人の言葉ではなく、聖書の事を話す、みことばを話すという事です。

私達の証しは、自分が全面に出てしまい、かえって躓きになる事も。
ヨナの宣教は、ニネベの一般市民にとどまらず、 ついに王の耳に入ってしまう。
普通ここでアッシリアの王は、規制をかけたりするのですが、 王様も何とヨナのメッセージに心を動かされ、 しかも、自分だけでなく、ニネベの町中に布告がおりたのです。

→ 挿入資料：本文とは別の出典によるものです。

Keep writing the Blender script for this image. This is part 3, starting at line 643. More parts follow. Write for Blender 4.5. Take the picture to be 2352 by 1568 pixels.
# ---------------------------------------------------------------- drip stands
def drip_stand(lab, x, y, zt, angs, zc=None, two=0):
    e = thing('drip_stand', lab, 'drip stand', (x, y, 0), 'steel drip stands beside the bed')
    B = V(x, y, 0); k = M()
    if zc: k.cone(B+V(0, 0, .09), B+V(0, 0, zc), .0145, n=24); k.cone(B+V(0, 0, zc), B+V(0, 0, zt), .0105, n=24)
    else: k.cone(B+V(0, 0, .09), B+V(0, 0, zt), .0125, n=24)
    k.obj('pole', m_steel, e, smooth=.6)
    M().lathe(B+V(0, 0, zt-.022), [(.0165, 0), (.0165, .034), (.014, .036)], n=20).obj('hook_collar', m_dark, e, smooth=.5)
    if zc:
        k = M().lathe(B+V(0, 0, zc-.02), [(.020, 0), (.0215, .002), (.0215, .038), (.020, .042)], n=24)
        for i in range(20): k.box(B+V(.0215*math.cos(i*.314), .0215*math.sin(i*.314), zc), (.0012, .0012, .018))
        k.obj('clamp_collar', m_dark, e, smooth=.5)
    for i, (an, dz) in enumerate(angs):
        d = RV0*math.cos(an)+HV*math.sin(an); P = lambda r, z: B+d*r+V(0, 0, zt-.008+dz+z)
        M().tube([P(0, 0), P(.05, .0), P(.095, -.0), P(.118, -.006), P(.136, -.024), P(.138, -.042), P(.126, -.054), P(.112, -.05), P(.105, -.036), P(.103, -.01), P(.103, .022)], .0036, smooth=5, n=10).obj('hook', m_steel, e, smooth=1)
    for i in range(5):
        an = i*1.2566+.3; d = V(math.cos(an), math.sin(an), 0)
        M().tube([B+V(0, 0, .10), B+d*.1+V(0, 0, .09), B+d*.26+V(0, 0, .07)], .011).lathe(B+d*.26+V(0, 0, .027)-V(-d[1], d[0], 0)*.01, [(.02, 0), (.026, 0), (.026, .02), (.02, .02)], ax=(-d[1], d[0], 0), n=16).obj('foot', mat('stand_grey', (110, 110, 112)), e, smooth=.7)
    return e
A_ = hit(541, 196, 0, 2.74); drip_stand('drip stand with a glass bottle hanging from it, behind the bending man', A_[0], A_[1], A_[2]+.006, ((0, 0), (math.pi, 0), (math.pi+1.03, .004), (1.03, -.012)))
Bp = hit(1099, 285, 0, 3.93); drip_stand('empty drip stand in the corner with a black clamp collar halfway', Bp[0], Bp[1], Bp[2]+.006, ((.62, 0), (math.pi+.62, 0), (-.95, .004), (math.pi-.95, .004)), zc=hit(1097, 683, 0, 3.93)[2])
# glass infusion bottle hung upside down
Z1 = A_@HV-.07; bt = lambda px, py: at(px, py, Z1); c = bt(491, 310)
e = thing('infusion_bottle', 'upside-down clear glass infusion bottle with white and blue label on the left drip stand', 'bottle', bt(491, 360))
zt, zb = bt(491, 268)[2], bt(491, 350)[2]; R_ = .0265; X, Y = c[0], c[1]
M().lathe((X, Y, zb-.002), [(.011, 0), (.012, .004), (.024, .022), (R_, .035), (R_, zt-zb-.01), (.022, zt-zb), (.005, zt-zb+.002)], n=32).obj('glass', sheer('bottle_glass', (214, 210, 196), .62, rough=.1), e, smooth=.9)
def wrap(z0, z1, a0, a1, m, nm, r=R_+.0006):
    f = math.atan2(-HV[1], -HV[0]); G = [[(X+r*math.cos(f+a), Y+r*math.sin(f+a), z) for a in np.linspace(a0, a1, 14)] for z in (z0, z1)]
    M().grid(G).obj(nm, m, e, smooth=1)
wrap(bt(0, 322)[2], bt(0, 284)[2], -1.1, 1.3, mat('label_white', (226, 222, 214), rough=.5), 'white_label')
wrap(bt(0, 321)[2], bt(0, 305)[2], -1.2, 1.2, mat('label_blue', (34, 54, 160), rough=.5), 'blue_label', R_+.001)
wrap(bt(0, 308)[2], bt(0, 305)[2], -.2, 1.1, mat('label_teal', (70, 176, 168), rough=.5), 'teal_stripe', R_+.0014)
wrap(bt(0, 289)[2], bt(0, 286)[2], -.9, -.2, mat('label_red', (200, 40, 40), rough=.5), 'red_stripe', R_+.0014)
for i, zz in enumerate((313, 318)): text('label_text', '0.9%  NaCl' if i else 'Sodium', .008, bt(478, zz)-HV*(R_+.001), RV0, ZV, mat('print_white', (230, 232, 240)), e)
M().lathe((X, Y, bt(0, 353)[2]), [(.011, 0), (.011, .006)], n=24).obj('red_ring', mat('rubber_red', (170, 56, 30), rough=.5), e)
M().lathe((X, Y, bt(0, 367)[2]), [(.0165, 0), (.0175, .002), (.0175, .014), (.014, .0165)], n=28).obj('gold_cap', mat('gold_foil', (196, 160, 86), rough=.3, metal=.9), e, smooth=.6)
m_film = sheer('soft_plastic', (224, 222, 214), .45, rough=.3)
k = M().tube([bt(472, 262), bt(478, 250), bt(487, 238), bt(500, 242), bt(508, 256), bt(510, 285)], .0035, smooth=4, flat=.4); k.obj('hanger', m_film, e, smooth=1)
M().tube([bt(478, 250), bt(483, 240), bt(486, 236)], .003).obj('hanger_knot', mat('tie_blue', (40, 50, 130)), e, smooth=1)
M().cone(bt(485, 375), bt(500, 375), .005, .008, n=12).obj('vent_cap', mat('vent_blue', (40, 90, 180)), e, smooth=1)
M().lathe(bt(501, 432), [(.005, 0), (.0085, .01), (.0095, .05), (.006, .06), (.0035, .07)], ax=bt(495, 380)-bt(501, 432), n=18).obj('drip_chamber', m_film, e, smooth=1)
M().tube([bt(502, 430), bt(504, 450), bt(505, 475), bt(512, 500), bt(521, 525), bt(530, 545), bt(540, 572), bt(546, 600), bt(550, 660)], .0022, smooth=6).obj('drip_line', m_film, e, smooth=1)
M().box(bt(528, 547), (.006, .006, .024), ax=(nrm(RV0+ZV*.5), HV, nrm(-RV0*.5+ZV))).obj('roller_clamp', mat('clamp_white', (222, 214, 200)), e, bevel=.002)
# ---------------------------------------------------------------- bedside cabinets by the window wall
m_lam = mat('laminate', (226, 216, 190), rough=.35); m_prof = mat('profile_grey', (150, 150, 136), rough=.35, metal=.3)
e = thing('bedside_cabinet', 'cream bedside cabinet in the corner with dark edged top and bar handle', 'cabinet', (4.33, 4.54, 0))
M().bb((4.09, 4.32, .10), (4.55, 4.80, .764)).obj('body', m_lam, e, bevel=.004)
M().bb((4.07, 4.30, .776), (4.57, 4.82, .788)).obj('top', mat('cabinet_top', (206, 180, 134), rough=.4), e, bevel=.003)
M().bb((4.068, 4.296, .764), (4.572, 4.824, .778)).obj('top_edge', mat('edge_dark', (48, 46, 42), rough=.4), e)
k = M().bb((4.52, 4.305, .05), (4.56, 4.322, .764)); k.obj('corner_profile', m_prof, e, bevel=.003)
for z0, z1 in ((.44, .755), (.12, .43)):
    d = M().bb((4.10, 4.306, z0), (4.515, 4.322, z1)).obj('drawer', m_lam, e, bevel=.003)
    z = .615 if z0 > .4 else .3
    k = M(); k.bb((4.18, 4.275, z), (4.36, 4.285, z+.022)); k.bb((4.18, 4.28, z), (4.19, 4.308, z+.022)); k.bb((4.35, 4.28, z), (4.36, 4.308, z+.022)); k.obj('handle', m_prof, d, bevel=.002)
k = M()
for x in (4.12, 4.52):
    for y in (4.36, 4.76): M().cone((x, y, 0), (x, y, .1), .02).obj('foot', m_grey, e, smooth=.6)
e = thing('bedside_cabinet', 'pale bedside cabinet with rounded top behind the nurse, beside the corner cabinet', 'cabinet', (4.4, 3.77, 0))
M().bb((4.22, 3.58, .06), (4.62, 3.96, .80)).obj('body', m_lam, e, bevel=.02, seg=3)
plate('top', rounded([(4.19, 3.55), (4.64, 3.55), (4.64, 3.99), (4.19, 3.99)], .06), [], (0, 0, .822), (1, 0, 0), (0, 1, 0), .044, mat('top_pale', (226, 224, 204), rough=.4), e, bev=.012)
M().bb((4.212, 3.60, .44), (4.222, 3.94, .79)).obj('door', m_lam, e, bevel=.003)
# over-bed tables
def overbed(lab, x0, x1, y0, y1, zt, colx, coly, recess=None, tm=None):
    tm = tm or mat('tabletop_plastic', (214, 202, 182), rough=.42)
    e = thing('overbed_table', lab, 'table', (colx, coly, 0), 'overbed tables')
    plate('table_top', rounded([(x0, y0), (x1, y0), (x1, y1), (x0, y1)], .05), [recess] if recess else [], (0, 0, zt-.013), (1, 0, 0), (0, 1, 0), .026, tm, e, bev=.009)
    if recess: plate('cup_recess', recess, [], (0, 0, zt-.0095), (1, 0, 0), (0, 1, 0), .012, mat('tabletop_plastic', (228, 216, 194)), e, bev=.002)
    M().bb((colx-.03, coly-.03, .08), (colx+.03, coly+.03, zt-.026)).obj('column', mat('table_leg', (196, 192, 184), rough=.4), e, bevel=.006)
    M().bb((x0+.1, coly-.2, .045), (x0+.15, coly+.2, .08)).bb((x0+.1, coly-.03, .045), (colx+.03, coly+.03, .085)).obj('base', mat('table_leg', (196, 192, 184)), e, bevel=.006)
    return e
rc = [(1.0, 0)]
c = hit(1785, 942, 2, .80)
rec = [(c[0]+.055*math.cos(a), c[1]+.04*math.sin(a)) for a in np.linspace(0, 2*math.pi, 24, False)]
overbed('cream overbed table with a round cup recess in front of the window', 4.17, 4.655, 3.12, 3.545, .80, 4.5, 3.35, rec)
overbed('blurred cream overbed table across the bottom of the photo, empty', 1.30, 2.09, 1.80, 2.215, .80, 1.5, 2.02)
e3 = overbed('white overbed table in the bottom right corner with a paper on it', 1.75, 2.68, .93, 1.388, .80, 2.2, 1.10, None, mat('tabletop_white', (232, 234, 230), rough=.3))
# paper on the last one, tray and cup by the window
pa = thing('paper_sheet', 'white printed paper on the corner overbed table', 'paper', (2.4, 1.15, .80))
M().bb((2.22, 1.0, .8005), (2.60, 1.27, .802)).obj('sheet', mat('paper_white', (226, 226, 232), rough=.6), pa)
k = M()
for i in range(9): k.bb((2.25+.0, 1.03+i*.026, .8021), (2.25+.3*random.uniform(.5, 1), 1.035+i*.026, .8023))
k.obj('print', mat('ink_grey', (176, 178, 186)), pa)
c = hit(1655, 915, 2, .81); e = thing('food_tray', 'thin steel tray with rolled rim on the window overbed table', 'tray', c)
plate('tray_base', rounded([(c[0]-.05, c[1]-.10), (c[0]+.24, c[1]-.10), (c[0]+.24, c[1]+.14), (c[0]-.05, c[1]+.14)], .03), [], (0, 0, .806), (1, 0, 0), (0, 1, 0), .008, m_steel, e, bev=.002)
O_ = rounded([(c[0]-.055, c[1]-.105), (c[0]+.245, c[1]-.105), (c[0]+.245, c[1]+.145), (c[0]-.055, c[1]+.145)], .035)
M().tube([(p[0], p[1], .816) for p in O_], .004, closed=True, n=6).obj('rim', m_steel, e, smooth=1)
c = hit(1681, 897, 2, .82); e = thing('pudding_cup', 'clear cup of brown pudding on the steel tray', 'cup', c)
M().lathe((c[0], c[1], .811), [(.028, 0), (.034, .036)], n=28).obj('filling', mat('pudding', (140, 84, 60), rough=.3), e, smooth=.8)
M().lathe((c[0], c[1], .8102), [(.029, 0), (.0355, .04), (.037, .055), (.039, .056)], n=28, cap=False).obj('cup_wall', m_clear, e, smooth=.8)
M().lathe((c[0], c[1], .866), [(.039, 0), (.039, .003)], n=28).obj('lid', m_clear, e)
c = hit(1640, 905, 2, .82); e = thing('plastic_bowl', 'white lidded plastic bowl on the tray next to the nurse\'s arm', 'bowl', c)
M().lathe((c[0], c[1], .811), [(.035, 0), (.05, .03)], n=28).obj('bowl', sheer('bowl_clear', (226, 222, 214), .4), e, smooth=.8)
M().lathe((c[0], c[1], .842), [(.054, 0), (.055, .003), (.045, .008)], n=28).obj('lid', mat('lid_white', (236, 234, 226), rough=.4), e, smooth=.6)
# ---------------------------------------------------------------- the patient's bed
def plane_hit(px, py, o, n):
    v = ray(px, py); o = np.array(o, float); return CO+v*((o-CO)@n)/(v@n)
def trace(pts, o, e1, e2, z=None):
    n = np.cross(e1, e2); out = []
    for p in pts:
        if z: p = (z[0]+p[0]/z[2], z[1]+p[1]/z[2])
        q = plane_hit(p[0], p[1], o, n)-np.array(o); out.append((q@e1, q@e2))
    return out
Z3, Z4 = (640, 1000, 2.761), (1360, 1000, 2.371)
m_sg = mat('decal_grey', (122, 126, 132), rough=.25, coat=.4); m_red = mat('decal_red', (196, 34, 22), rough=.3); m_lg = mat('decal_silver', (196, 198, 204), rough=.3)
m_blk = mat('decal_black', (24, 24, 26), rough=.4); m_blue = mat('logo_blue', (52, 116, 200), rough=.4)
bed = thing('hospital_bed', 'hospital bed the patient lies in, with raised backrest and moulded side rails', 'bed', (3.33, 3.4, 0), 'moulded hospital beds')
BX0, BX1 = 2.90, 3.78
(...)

(3:6〜9)
まじめな王様です

王様自らが王座を降りて荒布をまとい灰の中に 座って悔い改めた。
こんな奇蹟が起こる訳ないという現実が今起こったのです。 (3:10)
神様はニネベの人々が悪の道から立ち返って塵と灰の中で 自分の罪と悪を悔い改めている姿、 努力している姿を見て滅亡という災いを思いなおされたのです。
神様も感情のある方です。
本来人があるべき姿に、人々が戻ってくるのなら、 決して滅ぼす様な、厳しい事はなさいません。
神は旧約聖書の中においても、愛なのです。
ニネベ40日滅亡説。
人々はこの事を信じて悔い改め始めたのです。
時代と共にそこにいる人々は変わります。
この時ニネベに住んでいた人々は素直に悔い改めて神を信じました。
しかし、150年後、やはりニネベは滅亡したのです。

時代と共に信仰も伝わる時とそうでない時がある。
今人々が信じないからといって、次の10年後20年後 再び信じる事があるかもしれません。
それが何人であっても。
「みことばを宣べ伝えなさい。
時が良くても悪くてもしっかりやりなさい。